Un demócrata no puede excusar su mala decisión en la falta de opciones a la vista; pues ello equivale tanto como a decir que comparte violar la Constitución mientras llega el momento de la legalidad. Abstenerse, devolver con la abstención un mensaje pedagógico ante la opinión, es lo correcto. Es hablar con el silencio, afirmaría mi apreciado condiscípulo Edgar Cherubini. Es decir que se quiere votar, pero no así. Y esa es una decisión democrática, eminente, que realza el ser y la dignidad de la persona.
Que se vote en dictadura como supuesto hábito de libertad o protesta, apenas revela mediocridad democrática; que le conviene tanto a las dictaduras como a quienes hacen de los partidos políticos cárceles de ciudadanía.
Es eso lo que tanto se cuestiona por quienes, habiendo madurado democráticamente, acusan la falta de calidad de la democracia.

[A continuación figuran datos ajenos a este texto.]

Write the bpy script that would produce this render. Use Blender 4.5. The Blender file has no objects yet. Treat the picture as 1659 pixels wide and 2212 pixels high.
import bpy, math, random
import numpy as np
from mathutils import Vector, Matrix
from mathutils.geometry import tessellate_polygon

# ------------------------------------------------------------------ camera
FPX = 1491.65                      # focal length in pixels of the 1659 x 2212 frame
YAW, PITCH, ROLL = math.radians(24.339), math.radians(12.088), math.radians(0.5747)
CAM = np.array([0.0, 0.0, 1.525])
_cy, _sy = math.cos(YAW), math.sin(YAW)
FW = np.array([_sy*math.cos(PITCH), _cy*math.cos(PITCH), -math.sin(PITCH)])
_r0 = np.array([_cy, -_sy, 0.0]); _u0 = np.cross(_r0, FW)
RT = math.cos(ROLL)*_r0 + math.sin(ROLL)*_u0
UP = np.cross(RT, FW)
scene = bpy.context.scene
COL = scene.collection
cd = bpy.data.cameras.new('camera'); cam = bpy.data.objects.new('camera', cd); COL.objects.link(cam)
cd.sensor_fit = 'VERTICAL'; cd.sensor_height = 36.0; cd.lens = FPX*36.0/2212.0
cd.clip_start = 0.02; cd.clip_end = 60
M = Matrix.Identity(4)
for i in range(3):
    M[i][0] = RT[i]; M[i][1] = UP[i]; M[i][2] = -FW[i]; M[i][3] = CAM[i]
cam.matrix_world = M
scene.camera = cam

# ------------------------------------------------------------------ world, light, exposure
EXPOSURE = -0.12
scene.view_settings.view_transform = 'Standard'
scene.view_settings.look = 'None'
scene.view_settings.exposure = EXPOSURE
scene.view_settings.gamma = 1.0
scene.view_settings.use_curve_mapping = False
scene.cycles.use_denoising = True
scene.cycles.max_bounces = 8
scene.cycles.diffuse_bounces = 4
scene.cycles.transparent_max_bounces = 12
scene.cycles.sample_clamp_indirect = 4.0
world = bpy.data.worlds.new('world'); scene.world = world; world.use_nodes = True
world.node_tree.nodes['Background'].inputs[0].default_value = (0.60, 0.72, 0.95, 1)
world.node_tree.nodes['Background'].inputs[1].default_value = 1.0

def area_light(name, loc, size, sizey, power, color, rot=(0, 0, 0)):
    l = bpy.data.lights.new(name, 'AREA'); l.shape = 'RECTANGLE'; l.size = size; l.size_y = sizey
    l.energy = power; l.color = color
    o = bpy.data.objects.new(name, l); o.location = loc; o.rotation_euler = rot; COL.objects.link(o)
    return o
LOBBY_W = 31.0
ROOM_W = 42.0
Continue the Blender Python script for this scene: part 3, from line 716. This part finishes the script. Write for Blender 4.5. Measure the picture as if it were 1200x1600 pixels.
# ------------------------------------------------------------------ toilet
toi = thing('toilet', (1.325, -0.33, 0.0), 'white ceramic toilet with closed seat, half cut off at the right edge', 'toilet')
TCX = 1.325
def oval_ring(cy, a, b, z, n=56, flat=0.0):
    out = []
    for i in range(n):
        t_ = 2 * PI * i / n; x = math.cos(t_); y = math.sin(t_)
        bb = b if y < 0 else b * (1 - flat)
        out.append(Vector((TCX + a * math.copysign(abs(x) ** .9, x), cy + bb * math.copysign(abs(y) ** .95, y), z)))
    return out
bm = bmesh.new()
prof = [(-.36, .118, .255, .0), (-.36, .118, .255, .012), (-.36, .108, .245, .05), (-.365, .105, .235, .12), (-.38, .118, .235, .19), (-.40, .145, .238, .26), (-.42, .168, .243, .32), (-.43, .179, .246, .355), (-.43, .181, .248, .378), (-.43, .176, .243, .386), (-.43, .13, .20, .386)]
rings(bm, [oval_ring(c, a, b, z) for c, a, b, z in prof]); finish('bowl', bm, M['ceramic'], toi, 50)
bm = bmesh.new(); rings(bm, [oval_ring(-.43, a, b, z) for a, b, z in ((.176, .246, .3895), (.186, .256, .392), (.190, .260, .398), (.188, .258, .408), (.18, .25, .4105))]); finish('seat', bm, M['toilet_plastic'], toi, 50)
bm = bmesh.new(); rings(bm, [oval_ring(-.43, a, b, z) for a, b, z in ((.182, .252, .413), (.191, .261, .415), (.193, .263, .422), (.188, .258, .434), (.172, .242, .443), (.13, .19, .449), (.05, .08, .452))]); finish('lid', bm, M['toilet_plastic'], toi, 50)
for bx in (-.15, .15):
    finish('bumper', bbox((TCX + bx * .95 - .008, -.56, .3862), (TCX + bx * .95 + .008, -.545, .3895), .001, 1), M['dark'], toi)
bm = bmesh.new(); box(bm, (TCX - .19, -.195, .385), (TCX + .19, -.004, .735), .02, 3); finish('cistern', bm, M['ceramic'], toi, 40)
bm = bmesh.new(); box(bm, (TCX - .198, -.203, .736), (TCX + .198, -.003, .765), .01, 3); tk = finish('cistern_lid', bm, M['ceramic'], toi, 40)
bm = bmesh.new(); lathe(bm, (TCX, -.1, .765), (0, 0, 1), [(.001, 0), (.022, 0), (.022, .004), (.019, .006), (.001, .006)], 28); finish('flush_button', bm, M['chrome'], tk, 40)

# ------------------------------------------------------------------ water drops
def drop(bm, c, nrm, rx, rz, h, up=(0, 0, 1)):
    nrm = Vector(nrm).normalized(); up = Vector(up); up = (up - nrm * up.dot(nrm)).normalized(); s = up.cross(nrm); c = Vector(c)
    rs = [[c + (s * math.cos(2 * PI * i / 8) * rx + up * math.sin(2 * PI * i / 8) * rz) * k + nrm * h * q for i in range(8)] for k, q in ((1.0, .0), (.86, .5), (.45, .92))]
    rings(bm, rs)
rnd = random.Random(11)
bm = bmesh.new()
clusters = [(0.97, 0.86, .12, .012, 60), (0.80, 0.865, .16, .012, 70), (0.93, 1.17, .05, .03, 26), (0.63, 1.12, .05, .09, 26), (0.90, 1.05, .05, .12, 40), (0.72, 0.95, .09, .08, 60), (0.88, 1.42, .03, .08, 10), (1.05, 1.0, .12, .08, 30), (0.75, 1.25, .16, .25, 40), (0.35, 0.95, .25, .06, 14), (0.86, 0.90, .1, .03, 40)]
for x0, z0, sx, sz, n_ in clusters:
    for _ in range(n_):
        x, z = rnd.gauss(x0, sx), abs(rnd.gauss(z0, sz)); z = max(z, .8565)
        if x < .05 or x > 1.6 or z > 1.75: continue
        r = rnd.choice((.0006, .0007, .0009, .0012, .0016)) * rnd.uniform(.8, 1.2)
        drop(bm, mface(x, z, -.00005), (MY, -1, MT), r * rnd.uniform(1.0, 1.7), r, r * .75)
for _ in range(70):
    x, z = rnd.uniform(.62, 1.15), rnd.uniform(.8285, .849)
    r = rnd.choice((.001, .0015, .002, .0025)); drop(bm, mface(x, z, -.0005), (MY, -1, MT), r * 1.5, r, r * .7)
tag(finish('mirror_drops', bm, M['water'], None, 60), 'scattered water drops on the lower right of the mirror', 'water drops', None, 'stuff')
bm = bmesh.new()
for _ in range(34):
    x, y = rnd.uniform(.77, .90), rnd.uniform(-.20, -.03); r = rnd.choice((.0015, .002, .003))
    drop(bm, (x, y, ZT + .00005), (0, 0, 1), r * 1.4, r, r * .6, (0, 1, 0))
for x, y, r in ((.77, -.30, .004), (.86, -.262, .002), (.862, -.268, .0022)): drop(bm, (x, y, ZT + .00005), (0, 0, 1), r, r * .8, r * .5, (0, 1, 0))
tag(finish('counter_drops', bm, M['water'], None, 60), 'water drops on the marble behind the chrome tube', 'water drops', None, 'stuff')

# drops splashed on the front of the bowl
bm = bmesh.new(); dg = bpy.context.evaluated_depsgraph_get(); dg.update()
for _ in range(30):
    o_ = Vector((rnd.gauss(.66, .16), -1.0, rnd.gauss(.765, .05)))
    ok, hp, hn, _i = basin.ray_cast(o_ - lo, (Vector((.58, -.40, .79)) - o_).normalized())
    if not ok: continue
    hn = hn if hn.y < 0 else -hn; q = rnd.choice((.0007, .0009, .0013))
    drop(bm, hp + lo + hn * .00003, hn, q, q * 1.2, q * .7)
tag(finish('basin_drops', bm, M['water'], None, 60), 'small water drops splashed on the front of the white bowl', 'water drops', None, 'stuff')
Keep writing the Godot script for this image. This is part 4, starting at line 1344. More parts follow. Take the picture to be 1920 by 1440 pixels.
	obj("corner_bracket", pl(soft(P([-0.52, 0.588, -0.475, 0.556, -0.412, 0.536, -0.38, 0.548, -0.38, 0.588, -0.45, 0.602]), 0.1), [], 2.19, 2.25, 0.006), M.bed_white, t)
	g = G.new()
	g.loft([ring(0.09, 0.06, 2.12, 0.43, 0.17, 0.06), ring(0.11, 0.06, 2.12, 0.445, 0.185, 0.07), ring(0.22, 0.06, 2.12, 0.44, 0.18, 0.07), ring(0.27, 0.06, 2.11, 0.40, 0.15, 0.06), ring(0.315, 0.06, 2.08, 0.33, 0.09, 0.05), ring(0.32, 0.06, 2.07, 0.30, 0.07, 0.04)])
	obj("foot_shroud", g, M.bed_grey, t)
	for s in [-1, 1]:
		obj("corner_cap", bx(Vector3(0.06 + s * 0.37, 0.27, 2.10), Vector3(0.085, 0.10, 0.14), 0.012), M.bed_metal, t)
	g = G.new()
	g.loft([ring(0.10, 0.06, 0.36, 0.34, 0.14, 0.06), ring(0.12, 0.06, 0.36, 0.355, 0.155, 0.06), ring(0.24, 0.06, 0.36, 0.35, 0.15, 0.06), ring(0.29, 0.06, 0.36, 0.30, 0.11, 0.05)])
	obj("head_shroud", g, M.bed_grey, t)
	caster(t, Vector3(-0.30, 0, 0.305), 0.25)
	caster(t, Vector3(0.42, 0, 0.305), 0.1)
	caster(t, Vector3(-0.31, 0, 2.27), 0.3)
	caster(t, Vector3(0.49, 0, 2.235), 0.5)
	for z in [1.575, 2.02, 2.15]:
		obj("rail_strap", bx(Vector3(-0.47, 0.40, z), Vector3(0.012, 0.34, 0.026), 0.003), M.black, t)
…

No admiten el reduccionismo democrático o la democracia instantánea, la de usa y tire, en la que cada uno o cada cual se desprende de sus responsabilidades en un instante para entregárselas a otros: gitanos de la política, que ofrecen en remate ejercer por nosotros el “cesarismo democrático” y hasta mudan de partidos por razones de oportunidad.
En fin, decir que se ha de votar porque a través del voto se cambian las dictaduras es una falsificación de la historia. Los regímenes militares en América Latina han abandonado el poder cuando se resquebrajan por dentro, cuando comprenden la inviabilidad de sostenerse, y al término –privando la “visión institucional”– cuando de manos de algunos de sus miembros se facilita, al efecto, la “salida” electoral.
Lo inédito, lo distinto en Venezuela y en Nicaragua, sin embargo, es que asociaciones criminales –no las Fuerzas Armadas– han secuestrado la maquinaria de sus Estados, incluyendo a militares y políticos, para la ejecución de sus felonías, en especial la del narcotráfico y el lavado de dineros producto de la corrupción.
Es una insensatez, por ende, exigir sindéresis o razonable unidad a la oposición democrática, como lo hacen algunos gobernantes extranjeros incapaces ellos mismos de avenirse sobre medidas comunes para ponerle término a la narco-dictadura-terrorista-militarista imperante en Venezuela. Aquella se encuentra bajo secuestro, es víctima de represión y chantajes, proclive a rendirse y también a inmolarse. ¿Se lo exigirían a los cubanos o a los norcoreanos?